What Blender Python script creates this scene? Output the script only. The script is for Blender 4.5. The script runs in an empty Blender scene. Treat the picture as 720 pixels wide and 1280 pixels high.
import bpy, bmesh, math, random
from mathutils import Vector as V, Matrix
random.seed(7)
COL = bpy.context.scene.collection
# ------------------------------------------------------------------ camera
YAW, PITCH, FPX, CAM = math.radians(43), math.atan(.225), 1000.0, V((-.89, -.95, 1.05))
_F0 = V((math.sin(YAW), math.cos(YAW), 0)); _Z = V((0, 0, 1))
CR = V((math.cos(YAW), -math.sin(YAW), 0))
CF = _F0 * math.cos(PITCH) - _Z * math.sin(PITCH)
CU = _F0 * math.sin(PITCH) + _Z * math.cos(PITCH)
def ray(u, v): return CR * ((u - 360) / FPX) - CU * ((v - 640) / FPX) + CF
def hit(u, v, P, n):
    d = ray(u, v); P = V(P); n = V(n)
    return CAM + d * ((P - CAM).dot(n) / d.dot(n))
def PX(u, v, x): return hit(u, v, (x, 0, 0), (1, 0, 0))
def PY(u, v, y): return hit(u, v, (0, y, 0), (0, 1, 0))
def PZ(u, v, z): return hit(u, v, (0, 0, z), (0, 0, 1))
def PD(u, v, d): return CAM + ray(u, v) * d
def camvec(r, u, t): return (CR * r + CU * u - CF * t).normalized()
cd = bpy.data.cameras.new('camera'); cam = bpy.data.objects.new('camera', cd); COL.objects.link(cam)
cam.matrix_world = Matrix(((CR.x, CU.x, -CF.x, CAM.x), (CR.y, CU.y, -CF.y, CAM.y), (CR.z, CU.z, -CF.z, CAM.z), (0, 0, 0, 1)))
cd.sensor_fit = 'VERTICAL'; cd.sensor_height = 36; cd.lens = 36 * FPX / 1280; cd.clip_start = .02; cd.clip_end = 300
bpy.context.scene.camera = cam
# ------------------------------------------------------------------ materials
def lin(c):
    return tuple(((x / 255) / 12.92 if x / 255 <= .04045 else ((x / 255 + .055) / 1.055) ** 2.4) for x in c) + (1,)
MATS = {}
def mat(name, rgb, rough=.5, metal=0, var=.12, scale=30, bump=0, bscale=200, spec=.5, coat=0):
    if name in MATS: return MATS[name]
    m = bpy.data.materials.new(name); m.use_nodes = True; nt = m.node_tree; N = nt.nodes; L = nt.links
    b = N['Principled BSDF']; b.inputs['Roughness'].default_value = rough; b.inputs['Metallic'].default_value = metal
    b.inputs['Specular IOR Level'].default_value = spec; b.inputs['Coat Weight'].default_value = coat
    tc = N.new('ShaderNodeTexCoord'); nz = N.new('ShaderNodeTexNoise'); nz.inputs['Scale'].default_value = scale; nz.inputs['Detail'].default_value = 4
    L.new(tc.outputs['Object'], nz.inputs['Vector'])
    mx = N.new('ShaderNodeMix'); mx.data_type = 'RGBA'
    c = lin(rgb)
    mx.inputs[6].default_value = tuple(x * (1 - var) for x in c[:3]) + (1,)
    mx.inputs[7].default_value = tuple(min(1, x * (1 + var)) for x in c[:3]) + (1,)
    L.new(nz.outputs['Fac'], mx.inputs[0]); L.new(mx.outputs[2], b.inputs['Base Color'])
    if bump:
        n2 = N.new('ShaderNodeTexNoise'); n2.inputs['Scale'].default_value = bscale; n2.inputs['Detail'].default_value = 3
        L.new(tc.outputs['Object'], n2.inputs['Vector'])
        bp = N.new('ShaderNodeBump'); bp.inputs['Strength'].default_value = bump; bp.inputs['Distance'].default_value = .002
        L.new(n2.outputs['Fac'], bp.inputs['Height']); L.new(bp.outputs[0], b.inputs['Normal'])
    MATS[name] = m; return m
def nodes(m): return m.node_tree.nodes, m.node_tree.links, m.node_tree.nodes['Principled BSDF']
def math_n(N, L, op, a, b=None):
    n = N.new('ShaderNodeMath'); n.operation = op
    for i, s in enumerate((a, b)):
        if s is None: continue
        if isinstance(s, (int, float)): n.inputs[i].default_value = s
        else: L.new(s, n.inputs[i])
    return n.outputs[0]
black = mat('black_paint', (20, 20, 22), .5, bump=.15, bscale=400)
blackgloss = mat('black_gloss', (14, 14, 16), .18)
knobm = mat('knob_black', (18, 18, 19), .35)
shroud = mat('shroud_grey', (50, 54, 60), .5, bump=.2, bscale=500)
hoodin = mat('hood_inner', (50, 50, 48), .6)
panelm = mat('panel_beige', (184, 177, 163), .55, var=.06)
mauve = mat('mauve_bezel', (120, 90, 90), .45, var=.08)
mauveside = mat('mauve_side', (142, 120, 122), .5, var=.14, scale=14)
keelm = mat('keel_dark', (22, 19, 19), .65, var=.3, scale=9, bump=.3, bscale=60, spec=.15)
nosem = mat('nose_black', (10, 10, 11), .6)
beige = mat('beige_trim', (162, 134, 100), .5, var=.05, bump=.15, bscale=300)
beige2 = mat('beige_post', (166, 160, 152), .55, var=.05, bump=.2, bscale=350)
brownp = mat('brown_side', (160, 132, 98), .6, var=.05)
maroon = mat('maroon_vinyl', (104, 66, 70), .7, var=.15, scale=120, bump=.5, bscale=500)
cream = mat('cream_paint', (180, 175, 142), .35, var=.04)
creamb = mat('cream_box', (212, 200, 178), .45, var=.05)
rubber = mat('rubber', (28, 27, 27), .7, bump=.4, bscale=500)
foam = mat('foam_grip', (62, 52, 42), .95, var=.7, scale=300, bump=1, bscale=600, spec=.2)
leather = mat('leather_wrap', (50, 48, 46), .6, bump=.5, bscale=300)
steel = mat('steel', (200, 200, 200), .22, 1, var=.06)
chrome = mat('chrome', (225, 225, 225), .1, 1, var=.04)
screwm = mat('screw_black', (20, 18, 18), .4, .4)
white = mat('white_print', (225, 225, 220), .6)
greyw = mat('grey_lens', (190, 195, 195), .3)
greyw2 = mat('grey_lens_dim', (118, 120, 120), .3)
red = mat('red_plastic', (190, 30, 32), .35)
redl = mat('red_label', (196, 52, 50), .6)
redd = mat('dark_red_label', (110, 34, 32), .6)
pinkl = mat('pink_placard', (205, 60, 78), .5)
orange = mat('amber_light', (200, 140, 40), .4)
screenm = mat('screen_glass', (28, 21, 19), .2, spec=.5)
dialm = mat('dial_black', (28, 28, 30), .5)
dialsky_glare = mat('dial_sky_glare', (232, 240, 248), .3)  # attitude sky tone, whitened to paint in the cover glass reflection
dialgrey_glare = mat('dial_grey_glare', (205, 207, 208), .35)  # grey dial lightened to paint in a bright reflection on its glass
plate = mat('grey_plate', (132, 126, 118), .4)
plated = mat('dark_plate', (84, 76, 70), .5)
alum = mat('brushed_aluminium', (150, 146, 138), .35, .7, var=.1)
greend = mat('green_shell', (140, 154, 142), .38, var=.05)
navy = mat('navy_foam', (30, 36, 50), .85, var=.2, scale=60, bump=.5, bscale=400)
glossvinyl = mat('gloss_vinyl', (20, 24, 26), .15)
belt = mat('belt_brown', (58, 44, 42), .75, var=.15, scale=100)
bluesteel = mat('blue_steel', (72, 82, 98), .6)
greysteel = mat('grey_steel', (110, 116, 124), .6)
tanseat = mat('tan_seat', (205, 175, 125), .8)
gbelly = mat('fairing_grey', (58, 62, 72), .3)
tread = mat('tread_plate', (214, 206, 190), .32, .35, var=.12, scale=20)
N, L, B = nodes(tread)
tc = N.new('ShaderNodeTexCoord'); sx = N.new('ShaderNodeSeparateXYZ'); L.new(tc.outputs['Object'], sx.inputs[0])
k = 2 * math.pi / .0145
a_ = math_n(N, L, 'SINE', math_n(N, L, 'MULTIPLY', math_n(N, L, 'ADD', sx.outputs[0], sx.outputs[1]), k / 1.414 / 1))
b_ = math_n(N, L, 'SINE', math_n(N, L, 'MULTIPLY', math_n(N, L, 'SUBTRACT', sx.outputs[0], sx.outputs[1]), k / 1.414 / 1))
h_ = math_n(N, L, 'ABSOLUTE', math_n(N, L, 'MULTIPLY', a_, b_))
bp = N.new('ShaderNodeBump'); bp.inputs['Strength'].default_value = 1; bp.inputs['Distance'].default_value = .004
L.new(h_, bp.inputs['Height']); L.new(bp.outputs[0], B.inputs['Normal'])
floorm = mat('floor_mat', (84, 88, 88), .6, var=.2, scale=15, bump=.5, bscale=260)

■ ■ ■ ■

■ Set problem ■
Extract every line above that contains the word "scene".

■ Answer to the exercise ■
What Blender Python script creates this scene? Output the script only. The script is for Blender 4.5. The script runs in an empty Blender scene. Treat the picture as 720 pixels wide and 1280 pixels high.
COL = bpy.context.scene.collection
bpy.context.scene.camera = cam